The Ruthwell 'cross' is not a static object but a monument in process. Begun in the 8th century and added to in the 9th or 10th, the 'cross' combines narrative and iconic images, vernacular poetry and Latin prose, tituli and descriptive passages, third and first person voices in a dynamic performance that is completed only by the reader/viewer. As recent scholarship has revealed, it is possible that the original monument was not a cross at all but a shaft that became a cross, and that we can witness becoming a cross. If correct this interpretation allows us to understand the process by which inanimate stone became speaking object, and perhaps to parallel it with the way in which an ordinary tree became the cross of the crucifixion--simultaneously rood and gallows.

Questions:

  1. How does the cross in Anglo-Saxon England function as a matrix for the interaction between and merging of bodies human and divine?
  2. Conversely, how do the cross and its articulation function as instruments of exclusion and alienation?
  3. Does the cross always carry the same meaning, or can different cruciform shapes or types of symbol (e.g. the chi-rho) suggest different meanings or differently nuanced meanings?

2. Sarah Larratt Keefer: "Cross Liturgy: Object and Act"

The composite parts of the Good Friday Veneration of the Cross occur in Anglo-Saxon England in differing configurations and different centuries. Earliest English evidence of any part of this material appears as private prayer in books either made in England or brought hither in the ninth century, at a time when some of the same prayers were being incorporated as the celebrant's private act of 'adoratio' into the public synactic order of service that creates the Veneration of the Cross proper. That synaxis is substantially performative, sung in roles which in places are in both Greek and Latin: its antiphons, psalm and hymn material are sung during the private acts of adoration mentioned above, almost in counterpoint to them. It is a composite service, its elements very disparate and in origin both Roman and Gallican, Eastern and Western. While its earliest witness occurs in a French pontifical, and thereafter in a mid-tenth-century French sacramentary, its main evidence for English adoption appears in the eleventh-century Regularis Concordia manuscripts, and in two unedited and incomplete texts, one a fragment of the Triduum section of a sacramentary for a priest, and the other more complete but apparently intended for a singer rather than a celebrant. In the Regularis Concordia text we have the earliest evidence of the Depositio Crucis, the ritual enactment of the sepulture of Christ through the "burial" of the cross used in the Veneration synaxis; the antiphons for this sepulture also appear as part of the more complete unedited fragment of the Veneration, whose provenance and probable origin is Winchester, 1060.

Questions:

  1. What does the adoption of such a performative synaxis for Good Friday from continental practice tell us about Ęthelwold, assuming that the eleventh-century manuscripts of the Regularis Concordia are in fact true to the decisions taken in the 970s?
  2. Was he merely imitating French service material as a matter of course? if so, why did he add the Depositio Crucis as optional closure for the synaxis?
  3. Since extant evidence tells us that the ninth- and tenth-century continental practice of this synaxis extended to both abbey and cathedral, can we assume that Ęthelwold intended his Regularis Concordia to serve as a kind of ordo for both monastic and ecclesiastical centres?

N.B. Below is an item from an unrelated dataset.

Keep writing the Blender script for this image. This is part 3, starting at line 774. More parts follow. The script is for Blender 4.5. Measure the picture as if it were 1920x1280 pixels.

3. Karen Louise Jolly: "Signing and Sacralizing Space"

In protective and theft-recovery remedies for fields, cattle, buildings and household goods, the sign of the Cross both orders and alters space in a spiritual landscape full of invisible yet potent forces. The dimensions of the Cross, identified with the four compass points and the four gospellers, reaches out to encompass the world, retrieving lost or stolen items just as the Cross itself was lost and invented by St Helen. The Cross, placed on four sides or centred, encircles and marks a protective space for those standing within its embrace. These protective Cross remedies borrow words, rites and concepts from Christian ritual, sacralizing space in ways similar to church consecrations.

Questions:

  1. How is the time of year significant to the use of cross patterns in these remedies, given the calendrical context of the manuscript?
  2. Are the four-directional aspects of these remedies a Celtic/Germanic trait imposed on Christian ritual, or vice-versa?
  3. Is there a clear distinction in the manuscript or in the mentality of Anglo-Saxon Christians between sacred and secular rituals?
  4. How does the Cross give shape and meaning to the Anglo-Saxon physical and mental environment?